Remember to avoid at all costs punishment, it is not as effective as positive methods, makes things worse not better and damages relationships. Think instead of how you can work on getting the desired behavior through environment and meaningful direction. If you have made sure that the cat and dog have safe spaces to retreat to and can get their easily in an antagonistic situation ask next how can you facilitate that happening? After getting attention using the name of your pet, can you: Offer a feather toy to chase after? Throw a ball to run after?
Behavior modification: Start with encouraging and praising all the behaviors you do want, even if they are simple ones. A sleeping, calm dog can be praised for “good quiet” or “good sleep.” Getting in the habit of praise and reinforcement for what we want our pets to do offers an opportunity to develop more of the good behaviors happening more frequently because we are rewarding them. Not to mention, this builds a better human animal bond.
A dog that is getting ready to chase a cat needs to be redirected before the pursuit begins. Always keep it positive. Think of redirecting as a sequence of a direction such as off or no and then what you would like the dog to do instead: “Off Rover”, “Good Off Rover!”,“Go to your bed/get your ball”, etc. Throwing that ball for your dog to chase is even better in refocusing the energy. Similarly, a cat that is getting riled by a dog needs to be redirected. For cats, that feathered fishing wand toy is a great lure to change the energy in this moment and move them away from the dog. Not handy? You can softly say “no” and if the cat is tractable and can be handled pick them up and place them in their raised resting spaces. Reassure with one or two strokes alongside the muzzle or behind the ears. If the cat is not tractable placing an object (not your hands), like a newspaper, pillow or other object to block the visual stimuli and forward motion between cat and dog are usually the most effective. If you must use your body as a barrier it should be the lower half of your body either from the front or the back. Separate fighting animals with loud noises, if that does not work in 3 seconds, water, if that does not work in 3 seconds, a bath towel or large denim shirt thrown over one animal is usually effective.
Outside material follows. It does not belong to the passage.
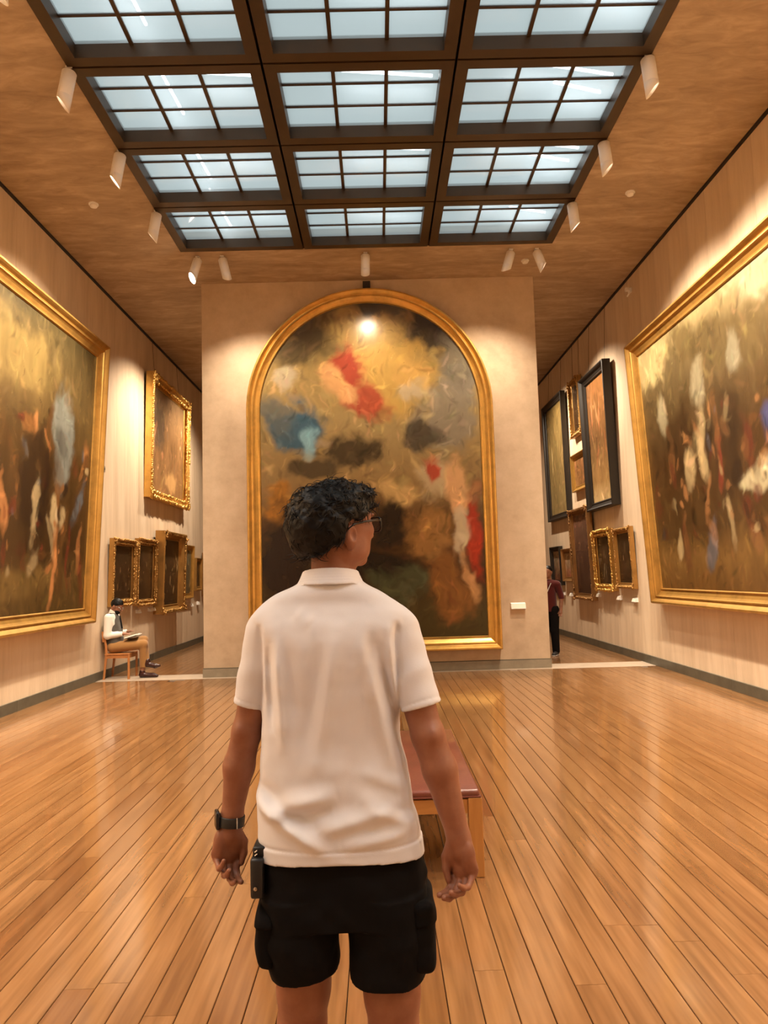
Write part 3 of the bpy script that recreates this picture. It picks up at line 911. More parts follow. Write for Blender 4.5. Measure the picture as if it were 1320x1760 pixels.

Time and consistency: As much as we would like to sit everyone down and explain how we all are going to be one happy family we don’t have the words to do that with our cats and dogs who cannot and do not benefit from them. What we do have is what we show them by the spaces and experiences we create for them. Based on the quality and safety of these interactions and given time for them to allow for the belief that their environment is stable they can come to believe in and trust that one big happy family exists.